Quand j’ai eu mon bac et que je suis rentrée à Paris 1 en philosophie, j’ai déposé des dossiers pour obtenir une carte de séjour. J’ai obtenu un récépissé mais celui-ci a expiré il y a un an, et depuis il n’y a pas eu de suite, je n’ai toujours pas de titre. J’ai ensuite déménagé d’Argenteuil à Paris, donc ma demande de carte de séjour à Argenteuil a été annulée et j’ai dû repartir de zéro à la préfecture de Paris. J’avais pu avoir une carte vitale quand mon dossier avait été traité à Argenteuil, mais comme je n’y habite plus, je ne sais pas comment je vais faire pour renouveler ma carte cette année.

J’ai pu parler à une assistante sociale qui m’a dit qu’elle ne pouvait absolument rien faire pour moi au-delà d’obtenir une aide ponctuelle et une annulation de frais de scolarité. C’est vraiment ce qui complique mon parcours universitaire, parce que sans carte de séjour, c’est très difficile d’accéder aux aides, mais aussi de poursuivre mes études, ou même de travailler, de trouver un logement.

Quelles sont tes conditions de logement ?

Concrètement l’année passée, j’ai eu des gros problèmes familiaux donc j’ai dû partir de là où j’habitais et c’était très compliqué. L’assistante sociale m’a aidé à trouver un logement Crous dans Paris, dans lequel j’habite depuis avril 2023. Ce qui est paradoxal, c’est que j’ai quand même un statut étudiant, un logement CROUS, une bourse, mais malgré ça mon dossier est toujours bloqué à la préfecture. Le temps de traitement est énorme. La préfecture de Paris m’a dit que ça allait prendre un an. Un an, pour un étudiant, c’est énorme. Je n’arrête pas d’écrire à la préfecture, ils me demandent des documents que j’ai déjà fourni. Même l’assistante sociale n’a aucun pouvoir pour aider mon dossier.
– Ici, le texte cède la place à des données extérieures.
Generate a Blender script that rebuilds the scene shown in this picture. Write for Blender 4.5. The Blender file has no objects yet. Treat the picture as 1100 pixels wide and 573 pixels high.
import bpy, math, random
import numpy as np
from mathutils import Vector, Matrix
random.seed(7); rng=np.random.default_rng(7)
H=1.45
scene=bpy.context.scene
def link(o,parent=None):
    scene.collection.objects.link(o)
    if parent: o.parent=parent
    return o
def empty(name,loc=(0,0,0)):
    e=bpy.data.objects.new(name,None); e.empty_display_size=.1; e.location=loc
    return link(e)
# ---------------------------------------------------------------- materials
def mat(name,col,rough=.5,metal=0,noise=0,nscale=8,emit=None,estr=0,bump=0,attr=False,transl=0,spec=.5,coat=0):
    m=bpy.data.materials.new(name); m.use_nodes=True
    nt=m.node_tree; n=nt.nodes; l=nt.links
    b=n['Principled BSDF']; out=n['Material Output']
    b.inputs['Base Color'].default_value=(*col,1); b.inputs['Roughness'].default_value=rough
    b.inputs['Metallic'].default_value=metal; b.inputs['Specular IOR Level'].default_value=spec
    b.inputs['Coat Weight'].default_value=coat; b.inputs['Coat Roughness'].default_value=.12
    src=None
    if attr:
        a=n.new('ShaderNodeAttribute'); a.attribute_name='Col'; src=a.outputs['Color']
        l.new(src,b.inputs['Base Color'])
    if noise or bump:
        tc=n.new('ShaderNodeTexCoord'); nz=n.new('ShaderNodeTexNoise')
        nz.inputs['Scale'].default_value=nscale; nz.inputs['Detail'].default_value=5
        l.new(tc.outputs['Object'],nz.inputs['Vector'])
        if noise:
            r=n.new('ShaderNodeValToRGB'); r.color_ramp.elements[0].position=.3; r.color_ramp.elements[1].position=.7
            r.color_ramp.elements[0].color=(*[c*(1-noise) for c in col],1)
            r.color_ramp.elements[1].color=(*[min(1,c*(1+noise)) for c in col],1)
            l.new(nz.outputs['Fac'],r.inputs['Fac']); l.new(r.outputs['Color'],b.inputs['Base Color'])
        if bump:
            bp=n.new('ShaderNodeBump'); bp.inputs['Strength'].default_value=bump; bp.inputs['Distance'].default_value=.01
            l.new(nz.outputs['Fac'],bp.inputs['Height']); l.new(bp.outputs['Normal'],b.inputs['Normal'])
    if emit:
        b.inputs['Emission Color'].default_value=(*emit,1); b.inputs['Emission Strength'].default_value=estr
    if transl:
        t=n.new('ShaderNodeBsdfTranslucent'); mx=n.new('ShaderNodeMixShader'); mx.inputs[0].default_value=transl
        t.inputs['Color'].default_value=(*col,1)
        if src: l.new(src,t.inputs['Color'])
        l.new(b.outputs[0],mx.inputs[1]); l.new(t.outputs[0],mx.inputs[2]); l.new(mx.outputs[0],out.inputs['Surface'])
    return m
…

Sans renouvellement de ton titre, comment subviens-tu à tes besoins ?

C’est assez compliqué de payer mon loyer et ma nourriture parce que je ne peux pas travailler. J’ai cherché du travail mais sans carte de séjour, je ne peux pas être embauchée. Je ne peux même pas faire de petit boulot étudiant pour m’aider à côté. Déjà, pour les étudiant·es qui travaillent, c’est dur, alors pour ceux qui ne peuvent pas travailler, qu’est-ce qu’on peut faire ?

Je vis grâce à la bourse étudiante, mais même avec ça, c’est compliqué. Je reçois 633 euros chaque mois, mais je dois payer 431 euros de loyer et 270 euros pour le retard de loyer. Donc ma bourse couvre à peine mon loyer. Pour manger, je vais à des distributions alimentaires chaque semaine, et mes ami·es m’aident beaucoup. J’ai de la chance d’être avec des gens qui comprennent ma situation. J’ai aussi eu une aide ponctuelle qui m’a permis de payer les transports. Je m’en sors comme ça.
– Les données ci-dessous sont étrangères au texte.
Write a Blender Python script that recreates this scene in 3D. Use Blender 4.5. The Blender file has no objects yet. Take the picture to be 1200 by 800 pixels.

Comment appréhendes-tu la poursuite de tes études ?

Je vais terminer ma licence de philosophie cette année. L’année dernière, j’ai déjà fait des demandes de master mais j’ai été rejetée de tous les masters que je voulais à cause de la régularisation. En master, on doit faire des stages, et sans carte de séjour, c’est impossible d’accéder à un stage. J’ai très peur de ne pas avoir ma carte de séjour à temps et donc de ne pas pouvoir avoir les masters que je veux. Si je n’ai pas de master, je ne sais pas quoi faire, je ne peux même pas travailler. C’est fatiguant et c’est stressant, tu te réveilles tous les jours et tu pries pour que ça passe.